Filter these entries, keeping only lines that hold the word "follow".

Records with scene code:
··········
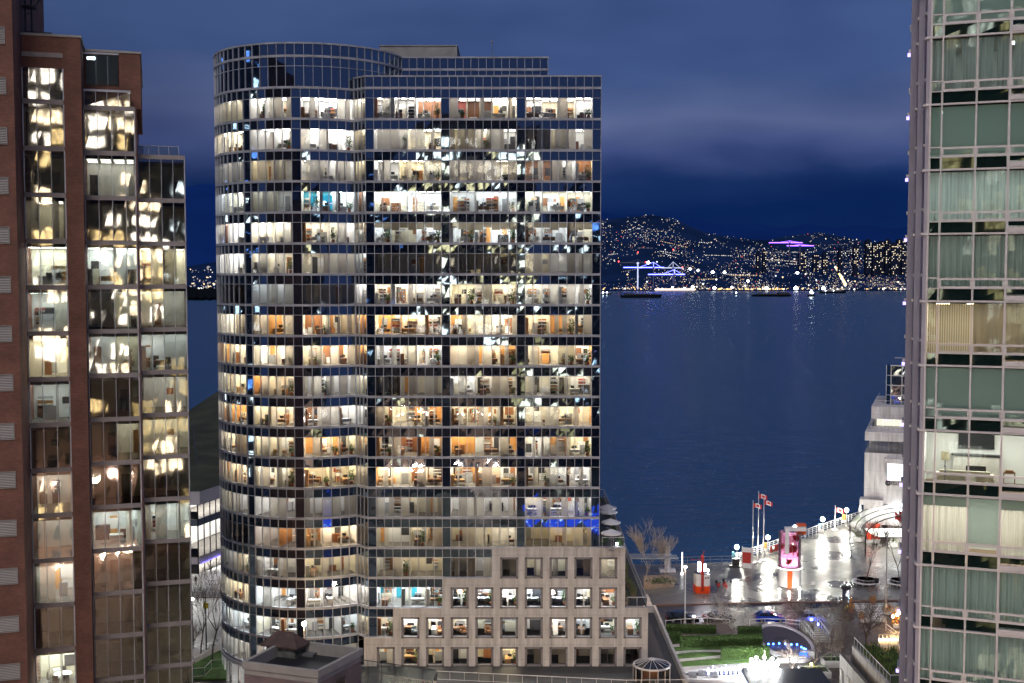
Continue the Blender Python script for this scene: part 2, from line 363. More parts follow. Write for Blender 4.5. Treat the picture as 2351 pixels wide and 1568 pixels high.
# apartment towers at the end of the far shore
wl = [EM('far_window_warm',(1,.8,.5),2.6,False), EM('far_window_pale',(1,.92,.78),2.2,False)]
fb = M('far_tower_wall', (.02,.028,.06), .9, 0, 0, 1, 0, 8, 0)
first = None; R = random.Random(21)
towers = [(1994,596,552,13),(2010,598,560,12),(2024,600,556,14),(2039,597,552,12),(2053,603,560,13),(2066,600,551,14),(2077,606,553,12),(1965,606,566,10),(1930,600,572,9),(1895,604,580,10),(1874,608,585,12),(1843,600,579,16),(1742,596,580,9),(1756,598,577,8)]
for i, (px, pb, pt, wpx) in enumerate(towers):
    Y = 5100 + R.uniform(-60, 60); b0 = P(px, pb, Y); t0 = P(px, pt, Y); wd = wpx*Y/F; hh = t0.z-b0.z
    th = thing('far_apartment_tower', 'distant lit apartment block, number %s from the apartment tower edge on the far shore' % ['one','two','three','four','five','six','seven','eight','nine','ten','eleven','twelve','thirteen','fourteen'][[6,5,4,3,2,1,0,7,8,9,10,11,13,12].index(i)], 'apartment tower', (b0.x,b0.y,b0.z-60), 0, 'apartment towers on the far shore')
    a = MB(); a.box(-wd/2,wd/2,0,22,0,hh+60); a.box(-wd*.3,wd*.3,4,16,hh+60,hh+66); a.build('wall', fb, th)
    a = MB(); nf = max(3, int((hh+50)/7)); nc = max(2, int(wd/6))
    for f in range(nf):
        for c in range(nc):
            if R.random() < .36*(.4+f/nf):
                x = -wd/2+wd*(c+.5)/nc; z = 10+(hh+50)*(f+.4)/nf
                a.box(x-1.4,x+1.4,-1.2,-.2,z-1.1,z+1.1,0 if R.random()<.6 else 1)
    a.build('lit_window', wl, th)

# tower cranes over the shipyard
blue_e = EM('crane_light_blue',(.12,.14,1),9,False); vio_e = EM('crane_light_violet',(.3,.12,1),5,False); pale_e = EM('crane_light_pale',(.62,.68,1),1.3,False); red_e = EM('crane_light_red',(1,.05,.05),12,False); wht_e = EM('crane_light_white',(.9,.95,1),9,False)
crane_steel = M('crane_steel', (.13,.14,.2), .6)
def crane(label, px, pbase, pjib, px0, px1, e, Y, mast_e=None, apex=14, rd=()):
    b0 = P(px, pbase, Y); zj = P(px, pjib, Y).z; th = thing('tower_crane', label, 'crane', (b0.x, Y, b0.z), 0, 'lit tower cranes on the far shore')
    hj = zj - b0.z; x0 = (px0-px)*Y/F; x1 = (px1-px)*Y/F; ap = apex*Y/F
    a = MB(); a.box(-2,2,-2,2,0,hj); a.box(-4,4,-3,3,hj-3,hj+3)
    for k in range(int(hj/9)): a.tube((-2.2,-2.2,k*9),(2.2,-2.2,k*9+9),.5,n=3)
    a.build('mast', mast_e or crane_steel, th)
    a = MB(); a.box(x0,x1,-1.6,1.6,hj,hj+3.4)
    for xx in (x0*.45, x1*.7): a.tube((xx,0,hj+3),(0,0,hj+ap),.9,n=4)
    a.tube((0,0,hj),(0,0,hj+ap),1.2,n=4); a.build('jib', e, th)
    a = MB(); cx = x0*.9 if abs(x0) < abs(x1) else x1*.9; a.box(cx-4,cx+4,-2,2,hj-6,hj); a.build('counterweight', crane_steel, th)
    if rd:
        a = MB()
        for x, z in rd: a.octa(((x-px)*Y/F, -2, hj+z), 2.6, 0)
        a.build('warning_light', red_e, th)
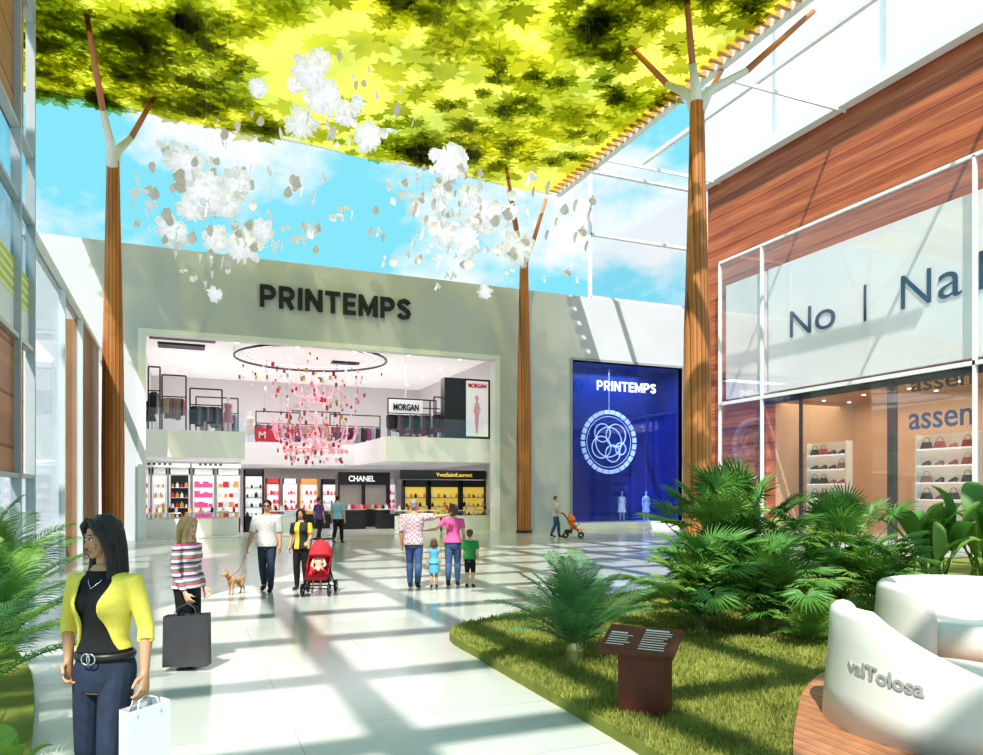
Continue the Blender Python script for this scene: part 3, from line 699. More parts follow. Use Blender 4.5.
# ------------------------------------------------------------------ tree columns, canopy
ZC = 16.
ARM = mat('arm_wood', (.55, .22, .1), .5)
def column(label, base, ztop, ends, rb=.36, rt_=.2):
    t = thing('tree_column', label, 'column', (base.x, base.y, 0))
    q = MB(); n = 20; q.lathe([(rb*.95, 0), (rb, ztop*.25), (rb*.92, ztop*.5), (rt_*1.25, ztop*.8), (rt_, ztop)], n)
    q.build('trunk', WOODV, t)
    MB().lathe([(rb*1.05, 0), (rb*1.05, .12)], 20).build('base_ring', DARK, t)
    for e in ends:
        e = V(e)-V((base.x, base.y, 0)); s = V((0, 0, ztop)); m = V((e.x*.42, e.y*.42, ztop+(e.z-ztop)*.35))
        MB().tube([s-V((0, 0, .35)), s+V((e.x*.1, e.y*.1, .35)), m], [rt_*.95, rt_*.75, rt_*.5], 10).build('steel_branch', STEEL, t, True)
        MB().tube([m, e], [rt_*.5, rt_*.38], 10).build('arm', ARM, t, True)
def atZ(px, py, z=ZC): return W(px, py, (z-H)*F/(HZ-py))
d = 25.4; b1 = W(113, 492, d); column('timber tree shaped column left of the store entrance', b1, 13.3, [atZ(155, 96), atZ(86, 12)])
d = 34.6; b2 = W(524, 492, d); column('timber tree shaped column between the entrance and the blue window', b2, 12.6, [atZ(508, 190), atZ(546, 199), b2+V((-1.8, -2., ZC))-V((0, 0, b2.z))])
d = 21.3; b3 = W(697, 492, d); column('tallest nearest timber tree shaped column beside the palms', b3, 13.1, [atZ(630, 46), atZ(722, 70), atZ(686, -8), b3+V((3.4, -1, ZC))-V((0, 0, b3.z))], .40, .2)

cx0, cx1, cy0, cy1 = -3.6, 17.7, -18., -1.3
can = thing('leaf_canopy', 'translucent yellow green canopy printed with maple leaves overhead', 'canopy', (7, -10, ZC))
def canopymat():
    m, nt, b = newmat('canopy_membrane'); tc = nt.nodes.new('ShaderNodeTexCoord'); n = nt.nodes.new('ShaderNodeTexNoise'); n.inputs['Scale'].default_value = .3; n.inputs['Detail'].default_value = 5
    nt.links.new(tc.outputs['Object'], n.inputs['Vector']); r = nt.nodes.new('ShaderNodeValToRGB'); e = r.color_ramp.elements
    e[0].position = .38; e[0].color = (.38, .38, .02, 1); e[1].position = .62; e[1].color = (.85, .72, .06, 1); nt.links.new(n.outputs['Fac'], r.inputs[0])
    t = nt.nodes.new('ShaderNodeBsdfTranslucent'); nt.links.new(r.outputs[0], t.inputs[0]); tr = nt.nodes.new('ShaderNodeBsdfTransparent'); tr.inputs[0].default_value = (.95, .88, .5, 1)
    mx = nt.nodes.new('ShaderNodeMixShader'); mx.inputs[0].default_value = .26
    nt.links.new(t.outputs[0], mx.inputs[1]); nt.links.new(tr.outputs[0], mx.inputs[2]); nt.links.new(mx.outputs[0], nt.nodes['Material Output'].inputs['Surface'])
    return m
q = MB(); nx, ny = 30, 24; vs = []
for j in range(ny+1):
    for i in range(nx+1):
        x = cx0+(cx1-cx0)*i/nx; y = cy0+(cy1-.05*(cx1-x)-cy0)*j/ny; vs.append((x-7, y+10, .12*sin(x*.9)*sin(y*.7)))
q.add(vs, [(j*(nx+1)+i, j*(nx+1)+i+1, (j+1)*(nx+1)+i+1, (j+1)*(nx+1)+i) for j in range(ny) for i in range(nx)])
q.build('membrane', canopymat(), can, True)
def leafmat(name, tint, fac):
    m, nt, b = newmat(name); tr = nt.nodes.new('ShaderNodeBsdfTransparent'); tr.inputs[0].default_value = tint+(1,)
    d_ = nt.nodes.new('ShaderNodeBsdfDiffuse'); n = nt.nodes.new('ShaderNodeTexNoise'); rr = nt.nodes.new('ShaderNodeValToRGB'); rr.color_ramp.elements[0].color = (.06, .08, .005, 1); rr.color_ramp.elements[1].color = (.12, .13, .01, 1)
    nt.links.new(n.outputs['Fac'], rr.inputs[0]); nt.links.new(rr.outputs[0], d_.inputs[0])
    mx = nt.nodes.new('ShaderNodeMixShader'); mx.inputs[0].default_value = fac
    nt.links.new(tr.outputs[0], mx.inputs[1]); nt.links.new(d_.outputs[0], mx.inputs[2]); nt.links.new(mx.outputs[0], nt.nodes['Material Output'].inputs['Surface']); return m
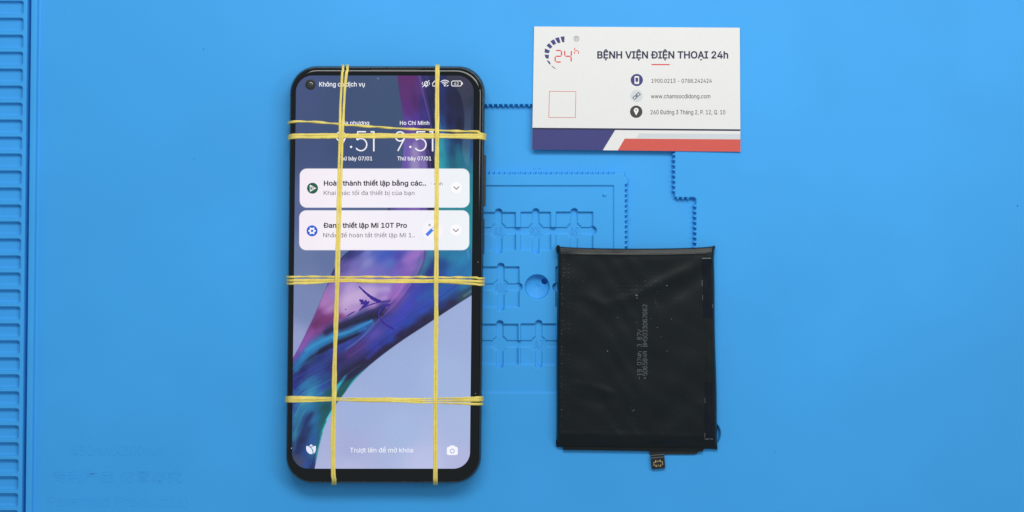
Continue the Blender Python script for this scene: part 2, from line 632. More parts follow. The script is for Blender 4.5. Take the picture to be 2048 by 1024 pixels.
g = Geo(0.02)
for (x, y, r) in ((407, 98, 1.0), (1068, 337, .8), (1079, 337, .8), (1260, 440, .9), (2035, 412, 1.4), (388, 318, .9), (1193, 336, .7), (130, 22, .7), (1550, 905, .8), (1720, 640, .7), (240, 330, .7)):
    g.disc(x, y, r, 8)
o = g.build('specks', M['grime'], mat_t)
o['kind'] = 'stuff'
g = Geo(-2.4)
g.poly([(53, 514), (58, 513), (59, 521), (57, 526), (53, 524)])
g.build('grime', M['grime'], mat_t)
g = Geo(0.03)
for (x, y, w, h) in ((182, 946, 9, 2.5), (222, 946, 1.5, 6), (279, 943, 10, 1.5), (317, 961, 5, 2), (175, 948, 14, 1.2)):
    g.poly([(x, y), (x + w, y + 0.5), (x + w - 0.8, y + h), (x + 0.6, y + h - 0.3)])
M['faint'] = surf('faint_grime', (0.04, 0.20, 0.44), 0.8, 0.2)
g.build('grime', M['faint'], mat_t)

# ------------------------------------------------------------------ phone
PZ0, PZ1 = 1.15, 10.0           # underside and glass height (mm)
ph_c = P(770, 549, 0)
phone = thing('smartphone', 'black smartphone with lit purple lock screen, tied with yellow rubber bands', 'phone', (ph_c[0], ph_c[1], 0))
OUT = ((580.2, 131.8), (971.0, 132.2), (962.6, 967), (571.2, 967))       # outline TL TR BR BL
SCR = ((592.2, 151.0), (947.7, 151.2), (939.6, 937.3), (583.6, 937.3))


def quad_ring(Q, inset, r, z, n=14, ins4=None):
    """rounded quadrilateral in pixels, inset on each side, as world points on plane z, counter-clockwise from above"""
    l, t, rr, bb = ins4 if ins4 else (inset,) * 4
    (ax, ay), (bx, by), (cx, cy), (dx, dy) = Q
    w, h = bx - ax, cy - by
    pts = []
    x0, y0, x1, y1 = l, t, w - rr, h - bb
    for ccx, ccy, a in ((x1 - r, y0 + r, -90), (x1 - r, y1 - r, 0), (x0 + r, y1 - r, 90), (x0 + r, y0 + r, 180)):
        for k in range(n + 1):
            tt = math.radians(a + 90 * k / n)
            pts.append((ccx + r * math.cos(tt), ccy + r * math.sin(tt)))
    out = []
    for (x, y) in pts:
        u, v = x / w, y / h
        px = (1 - v) * ((1 - u) * ax + u * bx) + v * ((1 - u) * dx + u * cx)
        py = (1 - v) * ((1 - u) * ay + u * by) + v * ((1 - u) * dy + u * cy)
        out.append(P(px, py, z))
    return np.array(out[::-1])


def ring_stack(name, rings, mat, parent, cap_top=False, cap_bottom=False):
    n = len(rings[0])
    V = np.concatenate(rings)
    F = []
    for r in range(len(rings) - 1):
        for i in range(n):
            j = (i + 1) % n
            F.append((r * n + i, r * n + j, (r + 1) * n + j, (r + 1) * n + i))
    nf = len(F)
    if cap_top:
        F.append(tuple(range((len(rings) - 1) * n, len(rings) * n)))
    if cap_bottom:
        F.append(tuple(range(n))[::-1])
    o = mesh_obj(name, V, F, mat, parent)
    sm = [True] * nf + [False] * (len(F) - nf)
    o.data.polygons.foreach_set('use_smooth', sm)
    return o


def Rg(l, t, r_, b, rad, z):
    return quad_ring(OUT, 0, rad, z, ins4=(l, t, r_, b))


ring_stack('frame', [Rg(9, 9, 9, 9, 46, PZ0), Rg(3, 3, 3, 3, 51, PZ0 + 1.0), Rg(.6, .6, .6, .6, 53, PZ0 + 2.4), Rg(0, 0, 0, 0, 54, PZ0 + 4), Rg(0.2, 0.2, .6, 0.2, 54, PZ0 + 6.0),
                     Rg(1.2, 1.8, 2.4, 1.5, 53, PZ0 + 7.6), Rg(1.7, 2.6, 3.6, 2.2, 52.5, PZ0 + 7.9)], M['frame'], phone, cap_bottom=True)
ring_stack('chamfer', [Rg(1.7, 2.6, 3.6, 2.2, 52.5, PZ0 + 7.9), Rg(2.4, 3.6, 4.7, 3.0, 52, PZ0 + 8.15), Rg(2.7, 4.0, 5.3, 3.4, 51.6, PZ0 + 8.1)], M['chamfer'], phone)
ring_stack('front_glass', [Rg(2.7, 4.0, 5.3, 3.4, 51.6, PZ0 + 7.9), Rg(2.9, 4.3, 5.8, 3.7, 51.4, PZ0 + 8.15), Rg(3.8, 5.6, 7.4, 4.8, 50.5, PZ0 + 8.45), Rg(5.2, 7.4, 9.6, 6.4, 49.5, PZ0 + 8.68), Rg(7.0, 9.8, 12.4, 8.6, 48, PZ0 + 8.82),
                           Rg(9, 12.6, 15.5, 11, 46, PZ1)], M['glass'], phone, cap_top=True)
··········
• Correct result:
Continue the Blender Python script for this scene: part 2, from line 363. More parts follow. Write for Blender 4.5. Treat the picture as 2351 pixels wide and 1568 pixels high.
Continue the Blender Python script for this scene: part 3, from line 699. More parts follow. Use Blender 4.5.
Continue the Blender Python script for this scene: part 2, from line 632. More parts follow. The script is for Blender 4.5. Take the picture to be 2048 by 1024 pixels.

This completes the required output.